Every line from the first one to the line containing "COL = scene.collection" should be echoed exactly; leave out the rest.

Start of Information supplied

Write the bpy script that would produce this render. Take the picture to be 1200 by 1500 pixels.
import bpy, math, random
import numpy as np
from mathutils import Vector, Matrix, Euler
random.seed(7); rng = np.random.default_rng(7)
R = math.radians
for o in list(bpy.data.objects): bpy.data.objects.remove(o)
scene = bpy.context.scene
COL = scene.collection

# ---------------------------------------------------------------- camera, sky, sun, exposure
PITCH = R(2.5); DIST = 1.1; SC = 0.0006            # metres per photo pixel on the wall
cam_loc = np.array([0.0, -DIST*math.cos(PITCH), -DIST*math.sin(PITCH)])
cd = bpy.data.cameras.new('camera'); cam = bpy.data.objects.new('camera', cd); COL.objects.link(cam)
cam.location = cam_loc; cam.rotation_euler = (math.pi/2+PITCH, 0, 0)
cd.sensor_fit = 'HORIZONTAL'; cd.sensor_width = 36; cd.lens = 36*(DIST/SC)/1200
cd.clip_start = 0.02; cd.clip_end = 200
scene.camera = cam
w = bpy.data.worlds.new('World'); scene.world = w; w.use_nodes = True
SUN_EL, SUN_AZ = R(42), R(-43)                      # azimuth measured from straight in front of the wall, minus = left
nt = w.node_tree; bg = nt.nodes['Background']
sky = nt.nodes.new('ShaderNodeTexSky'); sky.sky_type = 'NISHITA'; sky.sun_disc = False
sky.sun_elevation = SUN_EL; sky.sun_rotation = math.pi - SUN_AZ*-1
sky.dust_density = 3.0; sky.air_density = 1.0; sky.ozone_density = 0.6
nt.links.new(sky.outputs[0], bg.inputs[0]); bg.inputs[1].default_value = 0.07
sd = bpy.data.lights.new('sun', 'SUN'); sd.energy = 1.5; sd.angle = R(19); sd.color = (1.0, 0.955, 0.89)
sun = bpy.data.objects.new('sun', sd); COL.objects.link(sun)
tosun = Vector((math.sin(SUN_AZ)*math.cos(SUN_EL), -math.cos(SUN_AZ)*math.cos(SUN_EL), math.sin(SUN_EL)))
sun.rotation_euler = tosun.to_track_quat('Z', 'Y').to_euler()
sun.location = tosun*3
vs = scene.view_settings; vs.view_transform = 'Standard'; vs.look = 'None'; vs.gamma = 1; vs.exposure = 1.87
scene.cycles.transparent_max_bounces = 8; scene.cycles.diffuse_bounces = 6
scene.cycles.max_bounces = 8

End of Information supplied

#### Solution below
Write the bpy script that would produce this render. Take the picture to be 1200 by 1500 pixels.
import bpy, math, random
import numpy as np
from mathutils import Vector, Matrix, Euler
random.seed(7); rng = np.random.default_rng(7)
R = math.radians
for o in list(bpy.data.objects): bpy.data.objects.remove(o)
scene = bpy.context.scene
COL = scene.collection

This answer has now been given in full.